La festa nazionale del 4 novembre fu istituita, a tutti gli effetti civili, con regio decreto n.1354, il 23 ottobre 1922, a un anno dalla tumulazione della salma del Milite Ignoto nel sacello dall’Altare della Patria a Roma. E tale rimase fino al 1977 quando fu trasformata in “festa mobile” (legge 54 del 5 marzo 1977) con la quale si prescriveva lo svolgimento di celebrazioni istituzionali la prima domenica di novembre onde evitare la festività infrasettimanale per studenti e lavoratori. Chi di noi ha avuto la ventura di essere bambino negli anni Sessanta, non può aver dimenticato cosa toccasse fare con l’approssimarsi del “ponte di Ognissanti”: mandare a memoria la Canzone del Piave, quella che il Piave mormorava calmo e placido al passaggio/ Dei primi fanti, il ventiquattro maggio. Non che da fanciulli capassimo l’intrinseco significato storico-politico della ricorrenza trasmesso attraverso il testo della canzone, ma di certo ne percepivamo l’importanza per la connessione al concetto di patria che cominciavamo a comprendere nella sua dimensione sostanziale. Non è stato tutto sommato uno sforzo inutile imparare a cantare quell’inno d’orgoglio e di speranza visto che un’Italia bella e prospera, benché carica di contraddizioni e a tratti sbilenca, l’abbiamo tirata su.

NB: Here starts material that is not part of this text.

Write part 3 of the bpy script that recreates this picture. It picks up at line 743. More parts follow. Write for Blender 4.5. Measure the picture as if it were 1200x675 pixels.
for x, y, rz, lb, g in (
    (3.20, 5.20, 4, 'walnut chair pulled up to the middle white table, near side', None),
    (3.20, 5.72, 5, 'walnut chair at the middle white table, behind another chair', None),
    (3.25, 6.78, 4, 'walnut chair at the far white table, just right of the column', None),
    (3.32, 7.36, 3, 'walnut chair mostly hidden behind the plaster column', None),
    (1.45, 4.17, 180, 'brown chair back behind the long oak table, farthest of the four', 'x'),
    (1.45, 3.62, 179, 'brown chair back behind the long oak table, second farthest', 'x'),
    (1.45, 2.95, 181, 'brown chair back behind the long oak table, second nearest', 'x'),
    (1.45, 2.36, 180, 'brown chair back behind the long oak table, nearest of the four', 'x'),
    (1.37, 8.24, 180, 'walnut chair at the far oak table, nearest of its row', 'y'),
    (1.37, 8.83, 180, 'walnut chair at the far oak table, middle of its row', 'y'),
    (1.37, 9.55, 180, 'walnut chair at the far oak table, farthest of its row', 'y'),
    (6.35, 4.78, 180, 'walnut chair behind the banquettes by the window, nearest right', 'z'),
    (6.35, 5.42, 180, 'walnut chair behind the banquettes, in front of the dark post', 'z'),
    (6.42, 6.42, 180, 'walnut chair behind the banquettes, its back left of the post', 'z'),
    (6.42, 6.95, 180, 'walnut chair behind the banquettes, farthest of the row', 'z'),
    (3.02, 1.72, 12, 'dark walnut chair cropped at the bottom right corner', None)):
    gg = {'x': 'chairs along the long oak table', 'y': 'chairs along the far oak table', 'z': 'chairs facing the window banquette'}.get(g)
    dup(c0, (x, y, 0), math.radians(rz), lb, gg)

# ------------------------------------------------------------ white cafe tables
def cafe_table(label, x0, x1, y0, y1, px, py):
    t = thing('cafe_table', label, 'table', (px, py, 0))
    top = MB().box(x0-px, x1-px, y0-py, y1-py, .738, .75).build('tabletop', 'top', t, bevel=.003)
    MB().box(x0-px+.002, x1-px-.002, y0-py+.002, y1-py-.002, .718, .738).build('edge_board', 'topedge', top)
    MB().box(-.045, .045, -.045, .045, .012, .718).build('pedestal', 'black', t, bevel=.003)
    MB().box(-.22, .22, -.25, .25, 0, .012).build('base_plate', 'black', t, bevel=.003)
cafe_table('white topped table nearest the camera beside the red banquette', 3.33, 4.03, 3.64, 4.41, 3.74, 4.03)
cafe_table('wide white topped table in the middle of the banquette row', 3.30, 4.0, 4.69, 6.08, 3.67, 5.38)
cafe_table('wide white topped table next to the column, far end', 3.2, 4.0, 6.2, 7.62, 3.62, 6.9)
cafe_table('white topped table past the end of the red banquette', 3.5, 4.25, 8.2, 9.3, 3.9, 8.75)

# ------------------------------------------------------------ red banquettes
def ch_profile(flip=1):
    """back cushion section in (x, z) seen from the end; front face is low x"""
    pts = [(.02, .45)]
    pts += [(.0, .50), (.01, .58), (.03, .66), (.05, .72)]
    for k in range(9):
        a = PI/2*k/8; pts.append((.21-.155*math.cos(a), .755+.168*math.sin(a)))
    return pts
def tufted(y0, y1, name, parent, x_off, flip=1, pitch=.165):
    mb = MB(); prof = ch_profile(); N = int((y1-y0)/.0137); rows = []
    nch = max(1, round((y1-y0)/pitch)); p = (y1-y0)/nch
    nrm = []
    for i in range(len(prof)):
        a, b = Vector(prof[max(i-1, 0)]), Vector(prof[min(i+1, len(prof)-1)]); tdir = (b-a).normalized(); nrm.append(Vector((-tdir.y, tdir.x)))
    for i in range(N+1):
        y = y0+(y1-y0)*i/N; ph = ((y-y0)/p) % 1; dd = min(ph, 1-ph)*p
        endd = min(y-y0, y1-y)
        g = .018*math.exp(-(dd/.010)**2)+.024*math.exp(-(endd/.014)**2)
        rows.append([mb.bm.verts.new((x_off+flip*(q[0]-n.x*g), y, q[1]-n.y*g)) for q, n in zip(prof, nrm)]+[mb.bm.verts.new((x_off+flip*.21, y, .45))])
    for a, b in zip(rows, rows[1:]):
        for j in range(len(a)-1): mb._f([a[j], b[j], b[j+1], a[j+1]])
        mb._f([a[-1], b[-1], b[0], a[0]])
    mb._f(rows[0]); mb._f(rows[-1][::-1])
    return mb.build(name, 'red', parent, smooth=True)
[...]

I giovani d’oggi non sanno cos’abbia rappresentato il Piave per generazioni d’italiani e neanche sanno chi fossero i “ragazzi del ‘99”, quelli che Peppone e Don Camillo avevano conosciuto sulle pietraie del Carso in quei preziosi momenti, passati fianco a fianco nel fervore della battaglia. Ora, si fanno banchetti per raccoglie firme in favore di proposte di legge d’iniziativa popolare su molte cose, anche giustissime. Perché allora non allestirne qualcuno per riprenderci, da italiani, lo spirito originale del nostro 4 novembre?